On 7/11/2008, at 11:33 PM, Christoph Scherber wrote:

Dear all,

I would like to get standard errors (or confidence intervals) for *predicted* values from an nls fit.

I have tried to implement code from p.225 in MASS (bootstrapping a nls fit), but this gives only the confidence intervals of the parameter estimates, but not an overall confidence interval for the
predicted value(s):

puro1<-nls(rate~a*conc/(b+conc), data=Puromycin[1:12,], start=list (a=200, b=1)) #set up nls model

# assume only one predicted value is obtained using predict (puro1,list(conc=0.02)):

st=cbind(Puromycin[1:12,],fit=predict(puro1,list(conc=0.02)))

puro.bf=function(rs,i){
        st$rate=st$fit+rs[i]
        coef(nls(rate~a*conc/(b+conc), st, start=coef(puro1)))
}

rs=scale(resid(puro1),scale=F)
(puro.boot=boot(rs,puro.bf,R=100))

boot.ci(puro.boot,index=1,type=c("norm"))
boot.ci$t0
boot.ci$norm
###

How do I have to change the code to get the c.i. for the predicted value?



First: What you want is ***NOT*** a confidence interval, it is a prediction
interval.

There are in effect two components --- a ``confidence part'' and a ``predict a new
observation'' part.

The ``confidence part'' is actually the stumbling block.

You are fitting a model

        Y = f(x,theta) + E

where the function f() is non-linear in theta. You are probably willing to assume that
the E_i are i.i.d. Gaussian, mean 0, standard deviation sigma.

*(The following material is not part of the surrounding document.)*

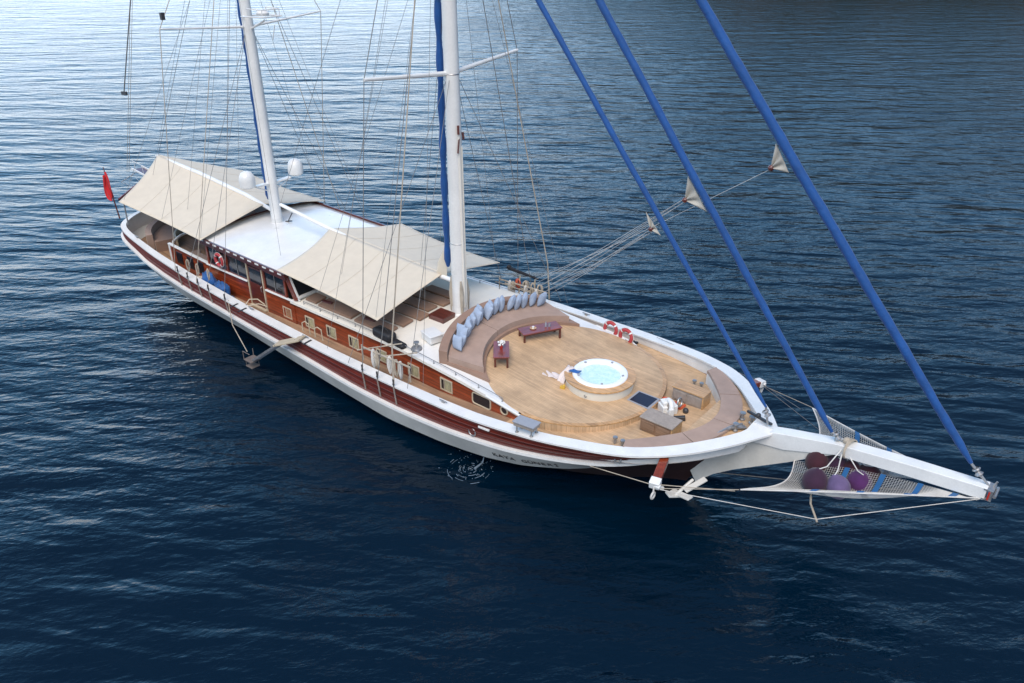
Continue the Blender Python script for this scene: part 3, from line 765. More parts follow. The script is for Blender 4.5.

The nls fit gives you an estmate of theta and of the standard error in this estimate.
It also gives you an estimate of sigma.

A 95% confidence level *prediction interval* for a new value of Y at a given value of x
is given (if the sample size is fairly large) by

        f(x,theta-hat) +/- 1.96 * sqrt( (SE-fit)^2 + s^2 )

where s^2 is your (readily available) estimate of sigma^2 and SE-fit is the estimate of the standard error of f(x,theta-hat). The problem is that SE-fit is *not* readily available (even though the standard errors of theta-hat *are*) since f () is non-linear
in theta.

As was previously discussed in this thread, the ``usual'' method of getting at SE-fit is the so-called ``delta method'' and as Professor Ripley has pointed out this is in
general insufficiently accurate to be really useful.

Bootstrapping has been suggested as an alternative approach to getting at SE-fit.

To use boot-strapping for this you must calculate and retain f (x,theta-hat*) for each bootstrap sample and then calculate the standard error of the values of f (x,theta-hat*). (This is probably somewhat naive --- there may be subtleties here that I've overlooked and more sophisticated steps that one can take to address these subtleties. I am definitely not an expert on bootstrapping, so look elsewhere for better advice here.)

If your sample size is ``reasonably large'' then it is ``reasonably safe'' to assume that SE-fit is small (negligible) in comparison with s and can be ignored, i.e. set to 0. This is the approach that is (almost?) universally adopted in constructing prediction
intervals in (ARMA) time series analysis.